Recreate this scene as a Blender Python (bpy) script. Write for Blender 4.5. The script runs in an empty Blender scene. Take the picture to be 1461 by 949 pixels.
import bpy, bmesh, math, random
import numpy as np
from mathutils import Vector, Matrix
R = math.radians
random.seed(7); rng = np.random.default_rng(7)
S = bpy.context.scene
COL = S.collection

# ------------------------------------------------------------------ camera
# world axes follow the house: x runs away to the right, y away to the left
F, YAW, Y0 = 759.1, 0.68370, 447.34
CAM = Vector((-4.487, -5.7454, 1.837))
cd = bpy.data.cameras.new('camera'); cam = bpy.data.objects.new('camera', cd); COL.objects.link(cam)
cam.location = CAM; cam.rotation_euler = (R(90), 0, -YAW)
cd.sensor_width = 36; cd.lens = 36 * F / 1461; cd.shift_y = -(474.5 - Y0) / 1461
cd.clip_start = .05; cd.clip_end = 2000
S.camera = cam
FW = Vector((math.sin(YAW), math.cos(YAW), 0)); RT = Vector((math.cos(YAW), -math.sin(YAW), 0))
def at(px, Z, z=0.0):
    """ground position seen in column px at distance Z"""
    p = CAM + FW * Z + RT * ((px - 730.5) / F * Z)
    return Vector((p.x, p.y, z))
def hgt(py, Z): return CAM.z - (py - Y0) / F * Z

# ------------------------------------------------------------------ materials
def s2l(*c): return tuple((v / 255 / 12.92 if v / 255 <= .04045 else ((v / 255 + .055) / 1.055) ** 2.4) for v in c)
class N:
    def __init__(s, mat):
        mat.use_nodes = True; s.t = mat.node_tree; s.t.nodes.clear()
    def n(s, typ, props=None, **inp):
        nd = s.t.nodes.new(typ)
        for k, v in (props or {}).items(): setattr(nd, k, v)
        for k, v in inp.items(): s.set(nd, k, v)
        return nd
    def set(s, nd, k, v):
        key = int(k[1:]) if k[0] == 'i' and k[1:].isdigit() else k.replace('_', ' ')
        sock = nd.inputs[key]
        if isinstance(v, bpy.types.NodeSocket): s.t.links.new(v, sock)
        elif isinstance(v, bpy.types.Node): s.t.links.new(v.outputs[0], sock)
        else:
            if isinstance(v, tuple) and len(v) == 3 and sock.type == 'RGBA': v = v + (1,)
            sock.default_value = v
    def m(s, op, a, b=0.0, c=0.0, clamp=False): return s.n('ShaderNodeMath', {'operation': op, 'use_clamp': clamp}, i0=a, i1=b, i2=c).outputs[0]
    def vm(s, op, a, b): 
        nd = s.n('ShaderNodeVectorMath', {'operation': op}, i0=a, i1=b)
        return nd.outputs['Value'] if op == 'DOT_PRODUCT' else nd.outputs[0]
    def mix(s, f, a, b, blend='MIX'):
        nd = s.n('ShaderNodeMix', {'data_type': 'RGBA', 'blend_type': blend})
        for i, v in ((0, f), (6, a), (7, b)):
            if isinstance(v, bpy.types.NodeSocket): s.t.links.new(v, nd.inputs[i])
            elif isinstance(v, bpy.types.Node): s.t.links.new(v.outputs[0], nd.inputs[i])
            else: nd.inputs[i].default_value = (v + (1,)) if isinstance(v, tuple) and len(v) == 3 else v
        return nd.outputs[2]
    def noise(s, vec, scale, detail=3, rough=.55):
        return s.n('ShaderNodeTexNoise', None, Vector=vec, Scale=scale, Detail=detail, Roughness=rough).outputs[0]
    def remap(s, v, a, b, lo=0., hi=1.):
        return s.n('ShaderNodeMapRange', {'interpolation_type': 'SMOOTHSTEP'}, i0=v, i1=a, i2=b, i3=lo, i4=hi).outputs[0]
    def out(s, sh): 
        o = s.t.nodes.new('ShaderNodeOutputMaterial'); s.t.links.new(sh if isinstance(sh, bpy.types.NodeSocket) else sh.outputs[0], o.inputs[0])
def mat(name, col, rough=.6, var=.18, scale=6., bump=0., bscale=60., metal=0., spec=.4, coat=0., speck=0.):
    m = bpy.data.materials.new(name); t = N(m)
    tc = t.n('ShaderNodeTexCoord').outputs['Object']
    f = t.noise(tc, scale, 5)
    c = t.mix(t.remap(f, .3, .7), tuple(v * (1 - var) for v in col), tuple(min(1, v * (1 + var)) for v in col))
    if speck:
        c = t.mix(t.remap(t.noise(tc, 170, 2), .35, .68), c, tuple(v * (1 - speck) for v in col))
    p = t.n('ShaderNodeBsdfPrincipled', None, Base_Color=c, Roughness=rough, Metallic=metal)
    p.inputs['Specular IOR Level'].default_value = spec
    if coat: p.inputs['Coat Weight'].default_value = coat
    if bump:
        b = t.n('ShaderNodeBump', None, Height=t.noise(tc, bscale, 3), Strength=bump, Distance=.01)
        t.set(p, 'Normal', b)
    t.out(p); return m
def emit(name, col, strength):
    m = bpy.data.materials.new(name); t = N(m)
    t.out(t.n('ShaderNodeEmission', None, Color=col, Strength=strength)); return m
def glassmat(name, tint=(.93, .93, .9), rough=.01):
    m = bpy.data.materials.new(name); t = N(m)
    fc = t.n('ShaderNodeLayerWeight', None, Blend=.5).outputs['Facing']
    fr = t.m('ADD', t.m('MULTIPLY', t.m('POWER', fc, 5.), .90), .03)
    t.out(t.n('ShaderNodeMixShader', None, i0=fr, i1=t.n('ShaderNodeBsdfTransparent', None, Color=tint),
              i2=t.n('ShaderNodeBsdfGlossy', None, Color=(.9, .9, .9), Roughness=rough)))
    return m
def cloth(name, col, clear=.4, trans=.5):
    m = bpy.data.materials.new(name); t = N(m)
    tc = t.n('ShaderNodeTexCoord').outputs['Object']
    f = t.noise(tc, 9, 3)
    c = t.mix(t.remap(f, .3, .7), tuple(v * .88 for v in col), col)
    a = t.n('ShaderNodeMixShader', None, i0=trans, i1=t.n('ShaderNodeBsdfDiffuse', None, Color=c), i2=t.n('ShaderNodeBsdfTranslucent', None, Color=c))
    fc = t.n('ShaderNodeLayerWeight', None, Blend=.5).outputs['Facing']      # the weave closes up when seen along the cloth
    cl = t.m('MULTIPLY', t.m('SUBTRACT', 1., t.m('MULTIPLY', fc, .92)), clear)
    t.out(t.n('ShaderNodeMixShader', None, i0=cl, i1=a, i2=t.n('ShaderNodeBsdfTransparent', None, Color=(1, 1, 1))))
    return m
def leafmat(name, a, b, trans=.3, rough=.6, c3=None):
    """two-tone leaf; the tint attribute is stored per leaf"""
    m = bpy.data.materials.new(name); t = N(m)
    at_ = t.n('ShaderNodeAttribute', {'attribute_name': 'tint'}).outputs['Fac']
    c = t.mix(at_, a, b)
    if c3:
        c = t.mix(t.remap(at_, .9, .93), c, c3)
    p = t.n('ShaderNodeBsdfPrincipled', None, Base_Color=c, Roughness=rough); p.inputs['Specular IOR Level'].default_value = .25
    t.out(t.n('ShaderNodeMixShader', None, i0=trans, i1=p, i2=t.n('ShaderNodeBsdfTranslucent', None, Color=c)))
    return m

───

• Request:
All of the data needs to be reproduced exactly, with no line missing.

• Finished answer:
Recreate this scene as a Blender Python (bpy) script. Write for Blender 4.5. The script runs in an empty Blender scene. Take the picture to be 1461 by 949 pixels.
import bpy, bmesh, math, random
import numpy as np
from mathutils import Vector, Matrix
R = math.radians
random.seed(7); rng = np.random.default_rng(7)
S = bpy.context.scene
COL = S.collection

# ------------------------------------------------------------------ camera
# world axes follow the house: x runs away to the right, y away to the left
F, YAW, Y0 = 759.1, 0.68370, 447.34
CAM = Vector((-4.487, -5.7454, 1.837))
cd = bpy.data.cameras.new('camera'); cam = bpy.data.objects.new('camera', cd); COL.objects.link(cam)
cam.location = CAM; cam.rotation_euler = (R(90), 0, -YAW)
cd.sensor_width = 36; cd.lens = 36 * F / 1461; cd.shift_y = -(474.5 - Y0) / 1461
cd.clip_start = .05; cd.clip_end = 2000
S.camera = cam
FW = Vector((math.sin(YAW), math.cos(YAW), 0)); RT = Vector((math.cos(YAW), -math.sin(YAW), 0))
def at(px, Z, z=0.0):
    """ground position seen in column px at distance Z"""
    p = CAM + FW * Z + RT * ((px - 730.5) / F * Z)
    return Vector((p.x, p.y, z))
def hgt(py, Z): return CAM.z - (py - Y0) / F * Z

# ------------------------------------------------------------------ materials
def s2l(*c): return tuple((v / 255 / 12.92 if v / 255 <= .04045 else ((v / 255 + .055) / 1.055) ** 2.4) for v in c)
class N:
    def __init__(s, mat):
        mat.use_nodes = True; s.t = mat.node_tree; s.t.nodes.clear()
    def n(s, typ, props=None, **inp):
        nd = s.t.nodes.new(typ)
        for k, v in (props or {}).items(): setattr(nd, k, v)
        for k, v in inp.items(): s.set(nd, k, v)
        return nd
    def set(s, nd, k, v):
        key = int(k[1:]) if k[0] == 'i' and k[1:].isdigit() else k.replace('_', ' ')
        sock = nd.inputs[key]
        if isinstance(v, bpy.types.NodeSocket): s.t.links.new(v, sock)
        elif isinstance(v, bpy.types.Node): s.t.links.new(v.outputs[0], sock)
        else:
            if isinstance(v, tuple) and len(v) == 3 and sock.type == 'RGBA': v = v + (1,)
            sock.default_value = v
    def m(s, op, a, b=0.0, c=0.0, clamp=False): return s.n('ShaderNodeMath', {'operation': op, 'use_clamp': clamp}, i0=a, i1=b, i2=c).outputs[0]
    def vm(s, op, a, b): 
        nd = s.n('ShaderNodeVectorMath', {'operation': op}, i0=a, i1=b)
        return nd.outputs['Value'] if op == 'DOT_PRODUCT' else nd.outputs[0]
    def mix(s, f, a, b, blend='MIX'):
        nd = s.n('ShaderNodeMix', {'data_type': 'RGBA', 'blend_type': blend})
        for i, v in ((0, f), (6, a), (7, b)):
            if isinstance(v, bpy.types.NodeSocket): s.t.links.new(v, nd.inputs[i])
            elif isinstance(v, bpy.types.Node): s.t.links.new(v.outputs[0], nd.inputs[i])
            else: nd.inputs[i].default_value = (v + (1,)) if isinstance(v, tuple) and len(v) == 3 else v
        return nd.outputs[2]
    def noise(s, vec, scale, detail=3, rough=.55):
        return s.n('ShaderNodeTexNoise', None, Vector=vec, Scale=scale, Detail=detail, Roughness=rough).outputs[0]
    def remap(s, v, a, b, lo=0., hi=1.):
        return s.n('ShaderNodeMapRange', {'interpolation_type': 'SMOOTHSTEP'}, i0=v, i1=a, i2=b, i3=lo, i4=hi).outputs[0]
    def out(s, sh): 
        o = s.t.nodes.new('ShaderNodeOutputMaterial'); s.t.links.new(sh if isinstance(sh, bpy.types.NodeSocket) else sh.outputs[0], o.inputs[0])
def mat(name, col, rough=.6, var=.18, scale=6., bump=0., bscale=60., metal=0., spec=.4, coat=0., speck=0.):
    m = bpy.data.materials.new(name); t = N(m)
    tc = t.n('ShaderNodeTexCoord').outputs['Object']
    f = t.noise(tc, scale, 5)
    c = t.mix(t.remap(f, .3, .7), tuple(v * (1 - var) for v in col), tuple(min(1, v * (1 + var)) for v in col))
    if speck:
        c = t.mix(t.remap(t.noise(tc, 170, 2), .35, .68), c, tuple(v * (1 - speck) for v in col))
    p = t.n('ShaderNodeBsdfPrincipled', None, Base_Color=c, Roughness=rough, Metallic=metal)
    p.inputs['Specular IOR Level'].default_value = spec
    if coat: p.inputs['Coat Weight'].default_value = coat
    if bump:
        b = t.n('ShaderNodeBump', None, Height=t.noise(tc, bscale, 3), Strength=bump, Distance=.01)
        t.set(p, 'Normal', b)
    t.out(p); return m
def emit(name, col, strength):
    m = bpy.data.materials.new(name); t = N(m)
    t.out(t.n('ShaderNodeEmission', None, Color=col, Strength=strength)); return m
def glassmat(name, tint=(.93, .93, .9), rough=.01):
    m = bpy.data.materials.new(name); t = N(m)
    fc = t.n('ShaderNodeLayerWeight', None, Blend=.5).outputs['Facing']
    fr = t.m('ADD', t.m('MULTIPLY', t.m('POWER', fc, 5.), .90), .03)
    t.out(t.n('ShaderNodeMixShader', None, i0=fr, i1=t.n('ShaderNodeBsdfTransparent', None, Color=tint),
              i2=t.n('ShaderNodeBsdfGlossy', None, Color=(.9, .9, .9), Roughness=rough)))
    return m
def cloth(name, col, clear=.4, trans=.5):
    m = bpy.data.materials.new(name); t = N(m)
    tc = t.n('ShaderNodeTexCoord').outputs['Object']
    f = t.noise(tc, 9, 3)
    c = t.mix(t.remap(f, .3, .7), tuple(v * .88 for v in col), col)
    a = t.n('ShaderNodeMixShader', None, i0=trans, i1=t.n('ShaderNodeBsdfDiffuse', None, Color=c), i2=t.n('ShaderNodeBsdfTranslucent', None, Color=c))
    fc = t.n('ShaderNodeLayerWeight', None, Blend=.5).outputs['Facing']      # the weave closes up when seen along the cloth
    cl = t.m('MULTIPLY', t.m('SUBTRACT', 1., t.m('MULTIPLY', fc, .92)), clear)
    t.out(t.n('ShaderNodeMixShader', None, i0=cl, i1=a, i2=t.n('ShaderNodeBsdfTransparent', None, Color=(1, 1, 1))))
    return m
def leafmat(name, a, b, trans=.3, rough=.6, c3=None):
    """two-tone leaf; the tint attribute is stored per leaf"""
    m = bpy.data.materials.new(name); t = N(m)
    at_ = t.n('ShaderNodeAttribute', {'attribute_name': 'tint'}).outputs['Fac']
    c = t.mix(at_, a, b)
    if c3:
        c = t.mix(t.remap(at_, .9, .93), c, c3)
    p = t.n('ShaderNodeBsdfPrincipled', None, Base_Color=c, Roughness=rough); p.inputs['Specular IOR Level'].default_value = .25
    t.out(t.n('ShaderNodeMixShader', None, i0=trans, i1=p, i2=t.n('ShaderNodeBsdfTranslucent', None, Color=c)))
    return m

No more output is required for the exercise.